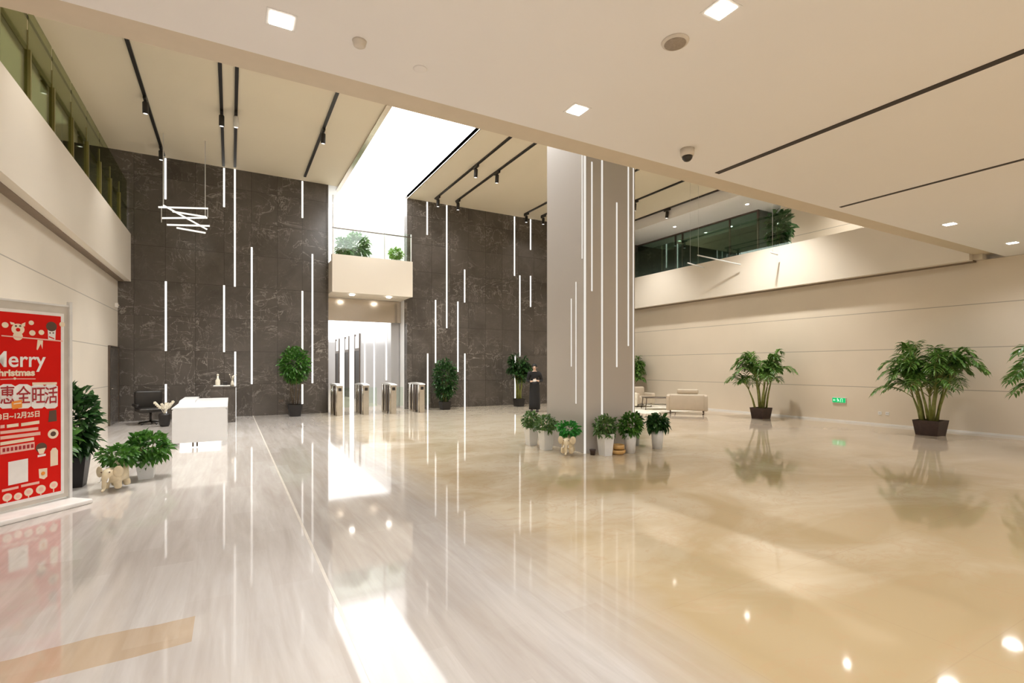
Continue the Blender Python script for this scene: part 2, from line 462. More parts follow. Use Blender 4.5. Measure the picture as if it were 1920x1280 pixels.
# the atrium behind the opening, upstairs
struct('wall_atrium_left', MB().box(OX0-0.3, OX0, YB+0.35, 20.9, 0, ZC+0.3), 'atrium')
struct('wall_atrium_right', MB().box(OX1, OX1+0.3, YB+0.35, 20.9, 0, ZC+0.3), 'atrium')
struct('wall_atrium_back', MB().box(OX0-0.3, OX1+0.3, 20.9, 21.1, ZP-0.3, ZC+0.3), 'atrium')
struct('ceiling', MB().box(OX0, SX0, YB+0.02, 20.9, ZC, ZC+0.3).box(OX0, OX1, YB+0.35, 20.9, ZC+0.17, ZC+0.3), 'atrium')
struct('floor', MB().box(OX0+0.005, OX1-0.005, 17.905, 20.9, ZL+0.012, 5.2), 'parapet')
# corridor under it
struct('wall_corridor_right', MB().box(5.43, 5.75, 19.35, 37, 0, 3.6).box(5.43, 5.77, 19.35, 19.6, 3.6, 4.1), 'greywall')
struct('wall_corridor_left', MB().box(0.6, 1.0, 19.2, 37, 0, 3.6).box(0.6, OX0-0.3, 18.8, 19.2, 0, 4.1), 'greywall')
struct('wall_corridor_end', MB().box(0.6, 5.75, 36.6, 37, 0, 3.6), 'greywall')
struct('ceiling', MB().box(0.6, 5.75, 19.35, 37, 3.36, 3.6), 'white')
cl = thing('luminous_ceiling_panel', 'white glowing ceiling of the lift corridor, beyond the turnstiles', 'ceiling light', (0, 0, 0))
MB().box(1.0, 5.42, 19.36, 36.5, 3.30, 3.35).build('diffuser', 'sky2', cl)
hd = MB().box(OX0, 5.77, 19.2, 19.34, 3.29, 4.11)
tag(hd.build('header_panel', 'header'), 'glossy champagne metal header panel above the lift corridor entrance', 'panel')
# lift doors in the corridor wall
for k, y in enumerate((25.25, 27.75, 30.5)):
    r = bpy.data.objects.new('door_%d' % (k+2), None); COL.objects.link(r); r['kind'] = 'structure'
    r.location = (5.43, y, 0)
    MB().box(-0.03, 0.0, -0.5, 0.5, 0, 2.36).build('door_leaf', 'black', r)
    MB().box(-0.03, 0.0, -0.45, 0.45, 2.5, 3.1).build('transom', 'led_dim', r)
    MB().box(-0.05, 0.0, -0.56, -0.5, 0, 3.2).box(-0.05, 0.0, 0.5, 0.56, 0, 3.2).box(-0.05, 0, -0.5, 0.5, 2.36, 2.5).build('door_frame', 'dsteel', r)
    if k < 2: r['label'] = 'dark lift door in the corridor wall beyond the turnstiles'
for y, wd, z1, lb in ((23.7, 0.10, 3.2, 'slim vertical light line on grey corridor wall, nearest the lift doors'), (21.95, 0.09, 3.2, 'slim vertical light line on grey corridor wall, second from the stone wall'),
              (20.0, 0.09, 3.2, 'slim vertical light line on grey corridor wall, nearest the stone wall'), (26.5, 1.10, 3.2, 'broad white light panel between the two nearer lift doors'), (29.1, 1.20, 3.2, 'broad white light panel between the two farther lift doors')):
    z0 = 1.05 if y == 20.0 else 0.0
    tag(MB().box(5.40, 5.43, y-wd/2, y+wd/2, z0, z1).build('wall_light', 'led'), lb, 'wall light', 'light lines on the corridor wall')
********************
WORK TO DO ▸ Reproduce the data above in full, exactly as it is, with the pictures left out.

EXERCISE SOLUTION ▸
Continue the Blender Python script for this scene: part 2, from line 462. More parts follow. Use Blender 4.5. Measure the picture as if it were 1920x1280 pixels.
# the atrium behind the opening, upstairs
struct('wall_atrium_left', MB().box(OX0-0.3, OX0, YB+0.35, 20.9, 0, ZC+0.3), 'atrium')
struct('wall_atrium_right', MB().box(OX1, OX1+0.3, YB+0.35, 20.9, 0, ZC+0.3), 'atrium')
struct('wall_atrium_back', MB().box(OX0-0.3, OX1+0.3, 20.9, 21.1, ZP-0.3, ZC+0.3), 'atrium')
struct('ceiling', MB().box(OX0, SX0, YB+0.02, 20.9, ZC, ZC+0.3).box(OX0, OX1, YB+0.35, 20.9, ZC+0.17, ZC+0.3), 'atrium')
struct('floor', MB().box(OX0+0.005, OX1-0.005, 17.905, 20.9, ZL+0.012, 5.2), 'parapet')
# corridor under it
struct('wall_corridor_right', MB().box(5.43, 5.75, 19.35, 37, 0, 3.6).box(5.43, 5.77, 19.35, 19.6, 3.6, 4.1), 'greywall')
struct('wall_corridor_left', MB().box(0.6, 1.0, 19.2, 37, 0, 3.6).box(0.6, OX0-0.3, 18.8, 19.2, 0, 4.1), 'greywall')
struct('wall_corridor_end', MB().box(0.6, 5.75, 36.6, 37, 0, 3.6), 'greywall')
struct('ceiling', MB().box(0.6, 5.75, 19.35, 37, 3.36, 3.6), 'white')
cl = thing('luminous_ceiling_panel', 'white glowing ceiling of the lift corridor, beyond the turnstiles', 'ceiling light', (0, 0, 0))
MB().box(1.0, 5.42, 19.36, 36.5, 3.30, 3.35).build('diffuser', 'sky2', cl)
hd = MB().box(OX0, 5.77, 19.2, 19.34, 3.29, 4.11)
tag(hd.build('header_panel', 'header'), 'glossy champagne metal header panel above the lift corridor entrance', 'panel')
# lift doors in the corridor wall
for k, y in enumerate((25.25, 27.75, 30.5)):
    r = bpy.data.objects.new('door_%d' % (k+2), None); COL.objects.link(r); r['kind'] = 'structure'
    r.location = (5.43, y, 0)
    MB().box(-0.03, 0.0, -0.5, 0.5, 0, 2.36).build('door_leaf', 'black', r)
    MB().box(-0.03, 0.0, -0.45, 0.45, 2.5, 3.1).build('transom', 'led_dim', r)
    MB().box(-0.05, 0.0, -0.56, -0.5, 0, 3.2).box(-0.05, 0.0, 0.5, 0.56, 0, 3.2).box(-0.05, 0, -0.5, 0.5, 2.36, 2.5).build('door_frame', 'dsteel', r)
    if k < 2: r['label'] = 'dark lift door in the corridor wall beyond the turnstiles'
for y, wd, z1, lb in ((23.7, 0.10, 3.2, 'slim vertical light line on grey corridor wall, nearest the lift doors'), (21.95, 0.09, 3.2, 'slim vertical light line on grey corridor wall, second from the stone wall'),
              (20.0, 0.09, 3.2, 'slim vertical light line on grey corridor wall, nearest the stone wall'), (26.5, 1.10, 3.2, 'broad white light panel between the two nearer lift doors'), (29.1, 1.20, 3.2, 'broad white light panel between the two farther lift doors')):
    z0 = 1.05 if y == 20.0 else 0.0
    tag(MB().box(5.40, 5.43, y-wd/2, y+wd/2, z0, z1).build('wall_light', 'led'), lb, 'wall light', 'light lines on the corridor wall')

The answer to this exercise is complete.